The 1992–93 FA Premier League was the inaugural season of the Premier League, the top division of English football. The season began on 15 August 1992 and ended on 11 May 1993. The league was made up of the 22 clubs that broke away from The Football League at the end of the 1991–92 season. The new league was backed up by a five-year, £305 million deal with BSkyB to televise Premier League matches. In concept, the Premier League was identical to the old First Division of the Football League, which was now reduced to three divisions.
In May 1992, the breakaway league signed a broadcasting rights contract with British Sky Broadcasting and the BBC valued at £304 million, the largest such agreement in the history of British sport. The league's executive committee was unable, however, to secure title sponsorship for the new competition after eight clubs blocked a proposed £13 million deal with brewers Bass. Nonetheless, clubs began to utilise their dramatically increased wealth to fund a series of high-profile transfers.

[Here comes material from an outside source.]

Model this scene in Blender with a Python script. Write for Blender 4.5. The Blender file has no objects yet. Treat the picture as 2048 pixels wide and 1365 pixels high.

Although the idea of a super league had been mentioned by football's governing bodies and evaluated by the media since the mid 1980s, plans for a new Premier League of 22 clubs were first unveiled by the Football Association in October 1990, and included in the Football Association's Blueprint for the Future of Football, published in June 1991. The majority of First Division clubs, particularly long-established top clubs including Arsenal and Manchester United, were in favour of a breakaway from the Football League, although Football League president Bill Fox criticised the planned Premier League as an attempt by the Football Association to "hijack" the First Division.